→ **Task brief**: Starting at the first line of the data below, write out each line exactly until you reach the line containing "M_BRO = k.done(b)", and include that line too.
•••••
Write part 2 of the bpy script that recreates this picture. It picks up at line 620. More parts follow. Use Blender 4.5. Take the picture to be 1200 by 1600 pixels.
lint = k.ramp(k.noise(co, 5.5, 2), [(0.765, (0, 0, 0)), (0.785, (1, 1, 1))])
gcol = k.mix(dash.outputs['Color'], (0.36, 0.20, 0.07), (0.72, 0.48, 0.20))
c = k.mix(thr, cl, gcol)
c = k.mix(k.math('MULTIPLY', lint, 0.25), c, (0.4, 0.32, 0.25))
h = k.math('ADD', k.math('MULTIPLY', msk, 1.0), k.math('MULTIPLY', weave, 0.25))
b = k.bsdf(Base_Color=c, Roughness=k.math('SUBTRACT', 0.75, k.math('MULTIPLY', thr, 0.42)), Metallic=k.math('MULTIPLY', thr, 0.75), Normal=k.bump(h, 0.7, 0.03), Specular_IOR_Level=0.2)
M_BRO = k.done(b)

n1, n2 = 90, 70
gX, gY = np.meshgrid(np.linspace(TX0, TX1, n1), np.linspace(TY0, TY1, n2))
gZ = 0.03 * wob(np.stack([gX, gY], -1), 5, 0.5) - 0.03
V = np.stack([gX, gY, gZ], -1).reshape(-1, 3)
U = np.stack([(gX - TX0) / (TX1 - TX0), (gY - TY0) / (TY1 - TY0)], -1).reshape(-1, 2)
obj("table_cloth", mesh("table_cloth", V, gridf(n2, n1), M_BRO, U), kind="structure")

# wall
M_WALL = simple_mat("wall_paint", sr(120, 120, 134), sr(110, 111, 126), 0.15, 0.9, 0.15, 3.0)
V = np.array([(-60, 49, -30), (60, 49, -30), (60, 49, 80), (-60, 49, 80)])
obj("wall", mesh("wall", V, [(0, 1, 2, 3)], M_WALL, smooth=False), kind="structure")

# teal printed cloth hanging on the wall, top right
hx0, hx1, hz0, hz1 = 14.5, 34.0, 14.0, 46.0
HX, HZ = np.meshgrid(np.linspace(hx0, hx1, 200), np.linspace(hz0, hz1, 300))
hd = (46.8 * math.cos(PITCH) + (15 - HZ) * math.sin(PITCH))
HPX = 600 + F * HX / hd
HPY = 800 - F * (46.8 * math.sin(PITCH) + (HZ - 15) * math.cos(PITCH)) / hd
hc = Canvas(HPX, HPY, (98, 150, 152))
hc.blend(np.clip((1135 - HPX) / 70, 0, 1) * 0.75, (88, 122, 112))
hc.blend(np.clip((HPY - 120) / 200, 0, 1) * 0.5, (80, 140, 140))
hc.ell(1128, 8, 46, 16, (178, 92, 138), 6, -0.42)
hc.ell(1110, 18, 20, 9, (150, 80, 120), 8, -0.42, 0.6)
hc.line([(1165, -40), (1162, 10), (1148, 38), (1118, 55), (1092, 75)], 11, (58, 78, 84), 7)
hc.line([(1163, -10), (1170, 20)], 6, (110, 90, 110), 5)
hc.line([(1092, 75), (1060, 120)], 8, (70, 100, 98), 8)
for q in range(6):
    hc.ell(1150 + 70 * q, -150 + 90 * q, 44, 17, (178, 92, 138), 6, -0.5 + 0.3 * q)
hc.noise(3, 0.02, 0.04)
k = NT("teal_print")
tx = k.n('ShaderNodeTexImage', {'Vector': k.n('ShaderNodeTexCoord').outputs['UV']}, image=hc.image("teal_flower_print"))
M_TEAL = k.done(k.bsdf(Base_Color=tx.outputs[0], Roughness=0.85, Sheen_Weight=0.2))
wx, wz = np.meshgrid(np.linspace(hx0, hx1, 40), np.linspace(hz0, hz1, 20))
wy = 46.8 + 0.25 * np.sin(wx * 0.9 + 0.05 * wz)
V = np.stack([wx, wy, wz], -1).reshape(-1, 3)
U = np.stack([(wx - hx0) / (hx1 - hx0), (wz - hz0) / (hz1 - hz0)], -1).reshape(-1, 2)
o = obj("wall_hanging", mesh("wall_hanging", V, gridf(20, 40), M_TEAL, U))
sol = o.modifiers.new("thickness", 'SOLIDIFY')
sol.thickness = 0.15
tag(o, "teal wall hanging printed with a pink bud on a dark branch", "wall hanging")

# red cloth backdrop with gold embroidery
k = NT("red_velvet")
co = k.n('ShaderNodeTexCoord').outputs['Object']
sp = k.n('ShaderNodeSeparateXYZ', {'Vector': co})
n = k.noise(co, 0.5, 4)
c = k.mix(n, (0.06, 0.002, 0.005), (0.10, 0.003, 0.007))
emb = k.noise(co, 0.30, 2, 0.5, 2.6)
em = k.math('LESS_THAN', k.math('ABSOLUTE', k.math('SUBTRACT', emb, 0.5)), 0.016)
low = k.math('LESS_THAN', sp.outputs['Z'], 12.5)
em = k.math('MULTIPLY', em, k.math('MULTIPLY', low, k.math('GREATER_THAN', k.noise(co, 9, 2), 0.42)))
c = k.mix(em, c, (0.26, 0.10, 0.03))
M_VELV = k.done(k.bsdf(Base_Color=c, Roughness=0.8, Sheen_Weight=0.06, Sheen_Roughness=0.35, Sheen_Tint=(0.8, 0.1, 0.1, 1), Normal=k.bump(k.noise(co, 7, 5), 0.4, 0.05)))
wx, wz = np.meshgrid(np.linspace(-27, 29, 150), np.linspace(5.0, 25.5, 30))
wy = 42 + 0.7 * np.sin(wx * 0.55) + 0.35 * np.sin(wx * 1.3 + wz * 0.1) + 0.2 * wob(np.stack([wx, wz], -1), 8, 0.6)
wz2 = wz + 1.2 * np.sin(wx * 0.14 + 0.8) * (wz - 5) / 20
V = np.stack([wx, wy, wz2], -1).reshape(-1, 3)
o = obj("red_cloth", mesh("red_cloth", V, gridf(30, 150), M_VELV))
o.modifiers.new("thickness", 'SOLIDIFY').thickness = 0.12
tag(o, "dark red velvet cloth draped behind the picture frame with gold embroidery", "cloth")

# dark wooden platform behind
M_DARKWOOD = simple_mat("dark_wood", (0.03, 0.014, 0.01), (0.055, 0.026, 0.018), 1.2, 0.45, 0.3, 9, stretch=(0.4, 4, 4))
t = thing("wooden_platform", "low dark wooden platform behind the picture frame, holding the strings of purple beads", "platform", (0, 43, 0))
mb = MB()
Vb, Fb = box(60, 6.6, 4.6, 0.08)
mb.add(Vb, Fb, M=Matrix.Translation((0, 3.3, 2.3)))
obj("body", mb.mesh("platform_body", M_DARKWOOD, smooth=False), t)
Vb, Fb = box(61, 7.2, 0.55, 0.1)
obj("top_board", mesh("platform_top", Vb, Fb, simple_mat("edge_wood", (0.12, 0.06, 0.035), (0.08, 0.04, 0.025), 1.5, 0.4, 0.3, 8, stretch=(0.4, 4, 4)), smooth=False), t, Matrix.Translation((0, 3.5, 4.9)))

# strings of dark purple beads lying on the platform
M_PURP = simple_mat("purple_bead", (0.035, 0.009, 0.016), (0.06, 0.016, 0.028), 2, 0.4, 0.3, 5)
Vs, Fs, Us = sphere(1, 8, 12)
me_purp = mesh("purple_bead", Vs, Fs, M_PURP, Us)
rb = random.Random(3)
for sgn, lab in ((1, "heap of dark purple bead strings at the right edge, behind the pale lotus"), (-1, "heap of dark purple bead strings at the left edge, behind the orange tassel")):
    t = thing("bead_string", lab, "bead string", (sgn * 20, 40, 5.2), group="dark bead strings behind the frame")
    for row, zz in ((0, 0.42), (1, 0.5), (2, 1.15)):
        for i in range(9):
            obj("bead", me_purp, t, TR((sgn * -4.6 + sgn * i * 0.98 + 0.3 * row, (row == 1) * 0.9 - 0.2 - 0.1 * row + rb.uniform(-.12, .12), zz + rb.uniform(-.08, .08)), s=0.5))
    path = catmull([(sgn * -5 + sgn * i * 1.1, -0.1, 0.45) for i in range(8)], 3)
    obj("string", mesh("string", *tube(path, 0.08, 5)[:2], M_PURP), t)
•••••
→ **Task result**:
Write part 2 of the bpy script that recreates this picture. It picks up at line 620. More parts follow. Use Blender 4.5. Take the picture to be 1200 by 1600 pixels.
lint = k.ramp(k.noise(co, 5.5, 2), [(0.765, (0, 0, 0)), (0.785, (1, 1, 1))])
gcol = k.mix(dash.outputs['Color'], (0.36, 0.20, 0.07), (0.72, 0.48, 0.20))
c = k.mix(thr, cl, gcol)
c = k.mix(k.math('MULTIPLY', lint, 0.25), c, (0.4, 0.32, 0.25))
h = k.math('ADD', k.math('MULTIPLY', msk, 1.0), k.math('MULTIPLY', weave, 0.25))
b = k.bsdf(Base_Color=c, Roughness=k.math('SUBTRACT', 0.75, k.math('MULTIPLY', thr, 0.42)), Metallic=k.math('MULTIPLY', thr, 0.75), Normal=k.bump(h, 0.7, 0.03), Specular_IOR_Level=0.2)
M_BRO = k.done(b)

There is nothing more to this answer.